The Meaning of the Wave Function
What is the Wave Function?
As Einstein’s blackboard drawing at the fifth Solvay Conference shows us, the wave function propagates like a light wave, but when the particle appears, it is found at a single point P.
In 1905 Einstein's wave was the energy in a light wave radiating out in all directions, but then
instantly gathering all its energy at one location to eject a photoelectron carrying all that energy.
Is this perhaps the origin of seeing the event as a
collapse"? Einstein already in 1905 saw something
nonlocal about the photon and that there is both a wave aspect and a particle aspect to electromagnetic radiation. He will make those aspects more clear and in 1909 describe the wave-particle relationship more clearly than it is usually presented today, with all the confusion about whether photons and electrons are waves or particles or both.

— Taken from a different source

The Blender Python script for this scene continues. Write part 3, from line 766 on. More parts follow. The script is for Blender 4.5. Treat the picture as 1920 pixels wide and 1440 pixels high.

Louis de Broglie in 1924 suggested there is a matter wave associated with any material particle. For
Erwin Schrodinger, the wave was the distributed mass of the electron, or perhaps its "smeared out" charge?
Today the wave is an abstract complex wave function Ψ whose square gives us the probability of finding a particle. Many locations have some probability of being the position until the moment when the particle is found somewhere. At that moment, the probability of its being anywhere else goes instantly to zero.
This abrupt change of probability to unity at one location and zero everywhere else has been interpreted as a “collapse.” If the wave had been carrying energy in all directions, or matter/charge as de Broglie and Schrödinger thought, energy and matter would indeed have had to “collapse” to the point.
But
nothing substantial is moving in the "collapse" of an abstract probability to one of many possibilities. Only
immaterial information (our
knowledge ) has changed.
Note that should another particle enter through one of the slits, its wave function Ψ would be the same, since the boundary conditions used to calculate Ψ have not changed.